Ibn Khaldun opens his historical corpus with a critique of previous historians who accepted and transmitted reports uncritically, including obvious impossibilities. His own criterion is what he calls the "touchstone" of historical credibility: a report about the past must be assessed not only by the reliability of its chain of transmission (the isnad, the standard Islamic method of hadith authentication) but also by its conformity to what the science of civilisation tells us is naturally possible. An army of millions, a mountain of gold, a king who ruled for a thousand years — these fail the touchstone regardless of the authority of the sources reporting them.
The Kitāb al-ʿIbar is a vehicle for "lessons" (ʿibar) — concrete historical examples that illustrate and test the theoretical principles of the Muqaddimah.
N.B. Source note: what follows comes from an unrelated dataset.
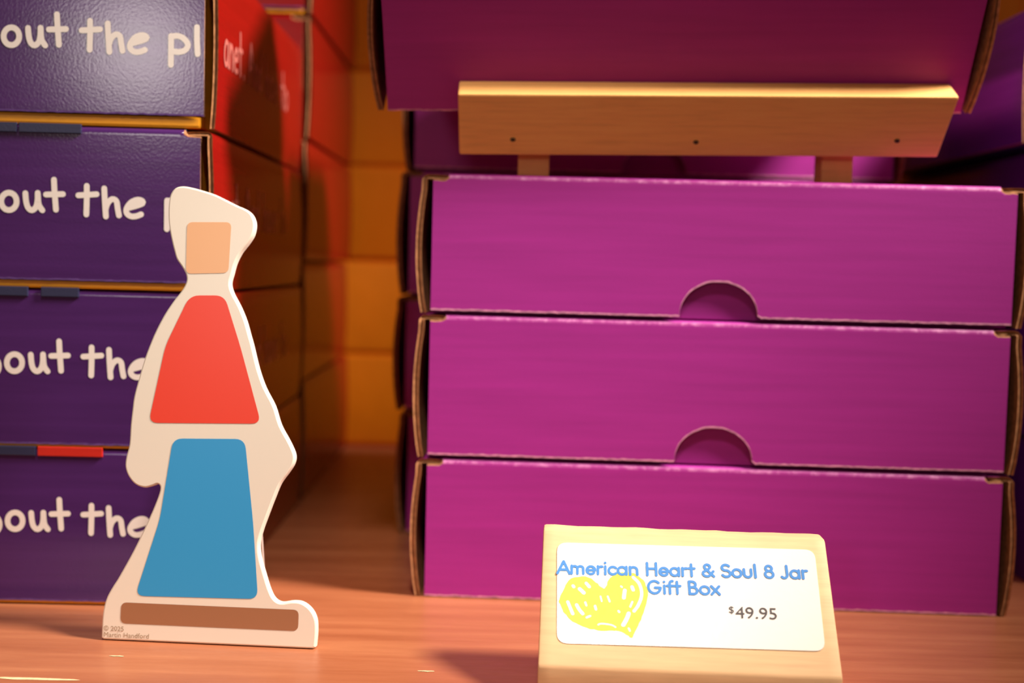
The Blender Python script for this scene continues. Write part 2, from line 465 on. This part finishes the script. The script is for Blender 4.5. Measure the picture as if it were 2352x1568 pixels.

The history of the Arabs, the Berbers, and the great Islamic dynasties provides the empirical material from which Ibn Khaldun derived his generalisations, and the history in turn is illuminated by the theoretical framework. Each dynastic rise and fall becomes an instance of the civilisational laws at work; each economic crisis or cultural flowering illustrates a principle about the relationship between ʿaṣabiyya, luxury, and collective survival.
Ibn Khaldun draws on his own extraordinary biography — diplomat, judge, hostage, exile, statesman — to give his history an empirical immediacy that distinguishes it from purely bookish scholarship. He was present at the fall of dynasties, negotiated with conquerors, and witnessed the devastation of the Black Death across North Africa. This personal experience of civilisational fragility gives the Kitāb al-ʿIbar its peculiar authority: it is history written by a man who understood, from the inside, what it means for a civilisation to be strong and what it means for one to be dying.
The Kitāb al-ʿIbar was completed in 1382. Ibn Khaldun continued to revise it until his death in Cairo in 1406. The autobiographical sections, which describe his extraordinary career, are the most personal of his writings and a primary source for the political history of fourteenth-century North Africa.